### Supplied information ###

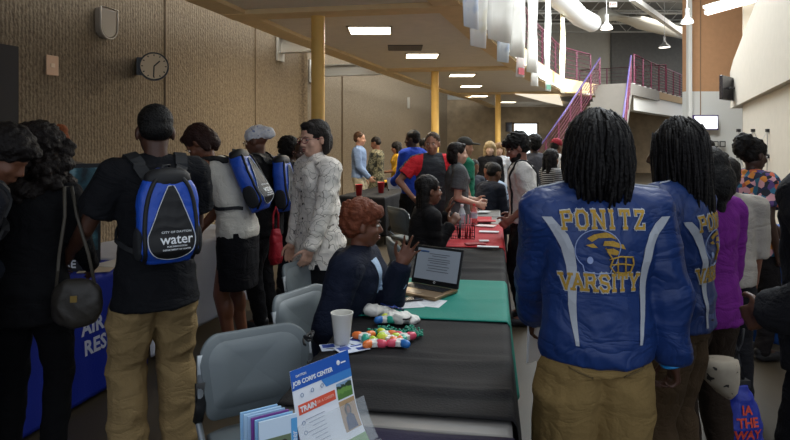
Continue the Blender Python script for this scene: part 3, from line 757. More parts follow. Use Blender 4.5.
# spiral duct
pts = [aty(px, py, Y) for px, py, Y in ((545, -14, 15.5), (566, 4, 18), (580, 17, 20), (592, 23, 21.2))]
g = G(); fine = []
for i in range(len(pts) - 1):
    for q in range(8): fine.append(pts[i].lerp(pts[i + 1], q / 8))
fine.append(pts[-1]); g.tube(fine, [.30 if i % 2 else .315 for i in range(len(fine))], n=20)
tag(build(g, 'air_duct', mat('galvanised_duct', 'c9c9c6', rough=.45, metal=.3), smooth=True), 'fat silver spiral air duct under the roof above the banners', 'duct')
pts = [aty(px, py, Y) for px, py, Y in ((604, 15, 27), (640, 22, 29), (668, 29, 31), (690, 34, 32.5))]
tag(build(G().tube(pts, .34, n=20), 'air_duct', mat('painted_duct', 'bdb9ac', rough=.6), smooth=True), 'long cream duct crossing above the dark grey wall', 'duct')
# pendant high-bay lamps
for i, (px, py, Y) in enumerate(((606.5, 26, 19), (664.5, 45, 26), (687, 20, 19))):
    p = aty(px, py, Y); t = empty('pendant_lamp', p, 0, ('silver bell pendant lamp beside the exit sign', 'small dark bell pendant lamp in front of the dark grey wall', 'silver bell pendant lamp beside the white column')[i], 'lamp', 'bell pendant lamps')
    r = .19 if i != 1 else .24
    prof = [(.16, .02), (.14, .055), (.06, .09), (0, .16), (-.08, r), (-.11, r + .01)]
    g = G(); g.loft([[V((rr * math.cos(2 * math.pi * j / 24), rr * math.sin(2 * math.pi * j / 24), z)) for j in range(24)] for z, rr in prof], caps=False)
    o = build(g, 'lamp_shade', mat('spun_aluminium', 'b8b8b4' if i != 1 else '8a8a86', rough=.35, metal=.5), t, smooth=True); so = o.modifiers.new('s', 'SOLIDIFY'); so.thickness = .008
    build(G().cap((0, 0, -.10), (0, 0, -.085), r * .92, n=24, flat=True), 'lens', mat('lamp_lens', 'fff6e6', emit=4), t)
    build(G().cap((0, 0, .14), (0, 0, .36), .055, n=16, flat=True), 'ballast', mat('ballast_grey', '9a9a97', rough=.4, metal=.4), t)
    build(G().tube([(0, 0, .34), (0, 0, TOPZ - .7 - p.z)], .012), 'stem', mat('ballast_grey', '9a9a97', rough=.4, metal=.4), t)
# hanging linear light panels, upper right
for i, (px, py) in enumerate(((731, 3), (722, 9))):
    a = aty(706, 9 + i * 5, 18.5); b_ = aty(760, -6 + i * 5, 17.5 )
    t = empty('hanging_light_panel', a, 0, ('long white hanging light panel at the top right, upper one of two', 'long white hanging light panel at the top right, lower one of two')[i], 'light panel')
    d = b_ - a; g = G(); g.beam((0, 0, 0), d, .5 - i * .2, .05); build(g, 'diffuser', mat('panel_light', 'fbf8ee', emit=1.6), t)
    g = G(); g.beam((0, 0, .04), d + V((0, 0, .04)), .56 - i * .2, .04); build(g, 'housing', mat('panel_housing', 'c9c7c0'), t)
    g = G(); g.tube([d * .3 + V((0, 0, .04)), V((d.x * .3, d.y * .3, TOPZ - a.z))], .01); g.tube([d * .8 + V((0, 0, .04)), V((d.x * .8, d.y * .8, TOPZ - a.z))], .01); build(g, 'wire', TM, t)
# exit sign
p = aty(613, 4.5, 24); t = empty('exit_sign', p, 0, 'small white hanging exit sign with red letters near the roof', 'sign')
build(G().box((0, 0, 0), (.30, .05, .2)), 'sign_box', mat('sign_white', 'ece6de', emit=.3), t)
flattext('EXIT', .13, 'letters', mat('sign_red', 'c23a33'), MX.Translation((0, -.028, 0)) @ MX.Rotation(R(90), 4, 'X'), t, bold=.003)
build(G().tube([(0, 0, .1), (0, 0, TOPZ - p.z)], .01), 'hanger', TM, t)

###

Directive> Reproduce the full material exactly, excluding the pictures.

Result for this task>
Continue the Blender Python script for this scene: part 3, from line 757. More parts follow. Use Blender 4.5.
# spiral duct
pts = [aty(px, py, Y) for px, py, Y in ((545, -14, 15.5), (566, 4, 18), (580, 17, 20), (592, 23, 21.2))]
g = G(); fine = []
for i in range(len(pts) - 1):
    for q in range(8): fine.append(pts[i].lerp(pts[i + 1], q / 8))
fine.append(pts[-1]); g.tube(fine, [.30 if i % 2 else .315 for i in range(len(fine))], n=20)
tag(build(g, 'air_duct', mat('galvanised_duct', 'c9c9c6', rough=.45, metal=.3), smooth=True), 'fat silver spiral air duct under the roof above the banners', 'duct')
pts = [aty(px, py, Y) for px, py, Y in ((604, 15, 27), (640, 22, 29), (668, 29, 31), (690, 34, 32.5))]
tag(build(G().tube(pts, .34, n=20), 'air_duct', mat('painted_duct', 'bdb9ac', rough=.6), smooth=True), 'long cream duct crossing above the dark grey wall', 'duct')
# pendant high-bay lamps
for i, (px, py, Y) in enumerate(((606.5, 26, 19), (664.5, 45, 26), (687, 20, 19))):
    p = aty(px, py, Y); t = empty('pendant_lamp', p, 0, ('silver bell pendant lamp beside the exit sign', 'small dark bell pendant lamp in front of the dark grey wall', 'silver bell pendant lamp beside the white column')[i], 'lamp', 'bell pendant lamps')
    r = .19 if i != 1 else .24
    prof = [(.16, .02), (.14, .055), (.06, .09), (0, .16), (-.08, r), (-.11, r + .01)]
    g = G(); g.loft([[V((rr * math.cos(2 * math.pi * j / 24), rr * math.sin(2 * math.pi * j / 24), z)) for j in range(24)] for z, rr in prof], caps=False)
    o = build(g, 'lamp_shade', mat('spun_aluminium', 'b8b8b4' if i != 1 else '8a8a86', rough=.35, metal=.5), t, smooth=True); so = o.modifiers.new('s', 'SOLIDIFY'); so.thickness = .008
    build(G().cap((0, 0, -.10), (0, 0, -.085), r * .92, n=24, flat=True), 'lens', mat('lamp_lens', 'fff6e6', emit=4), t)
    build(G().cap((0, 0, .14), (0, 0, .36), .055, n=16, flat=True), 'ballast', mat('ballast_grey', '9a9a97', rough=.4, metal=.4), t)
    build(G().tube([(0, 0, .34), (0, 0, TOPZ - .7 - p.z)], .012), 'stem', mat('ballast_grey', '9a9a97', rough=.4, metal=.4), t)
# hanging linear light panels, upper right
for i, (px, py) in enumerate(((731, 3), (722, 9))):
    a = aty(706, 9 + i * 5, 18.5); b_ = aty(760, -6 + i * 5, 17.5 )
    t = empty('hanging_light_panel', a, 0, ('long white hanging light panel at the top right, upper one of two', 'long white hanging light panel at the top right, lower one of two')[i], 'light panel')
    d = b_ - a; g = G(); g.beam((0, 0, 0), d, .5 - i * .2, .05); build(g, 'diffuser', mat('panel_light', 'fbf8ee', emit=1.6), t)
    g = G(); g.beam((0, 0, .04), d + V((0, 0, .04)), .56 - i * .2, .04); build(g, 'housing', mat('panel_housing', 'c9c7c0'), t)
    g = G(); g.tube([d * .3 + V((0, 0, .04)), V((d.x * .3, d.y * .3, TOPZ - a.z))], .01); g.tube([d * .8 + V((0, 0, .04)), V((d.x * .8, d.y * .8, TOPZ - a.z))], .01); build(g, 'wire', TM, t)
# exit sign
p = aty(613, 4.5, 24); t = empty('exit_sign', p, 0, 'small white hanging exit sign with red letters near the roof', 'sign')
build(G().box((0, 0, 0), (.30, .05, .2)), 'sign_box', mat('sign_white', 'ece6de', emit=.3), t)
flattext('EXIT', .13, 'letters', mat('sign_red', 'c23a33'), MX.Translation((0, -.028, 0)) @ MX.Rotation(R(90), 4, 'X'), t, bold=.003)
build(G().tube([(0, 0, .1), (0, 0, TOPZ - p.z)], .01), 'hanger', TM, t)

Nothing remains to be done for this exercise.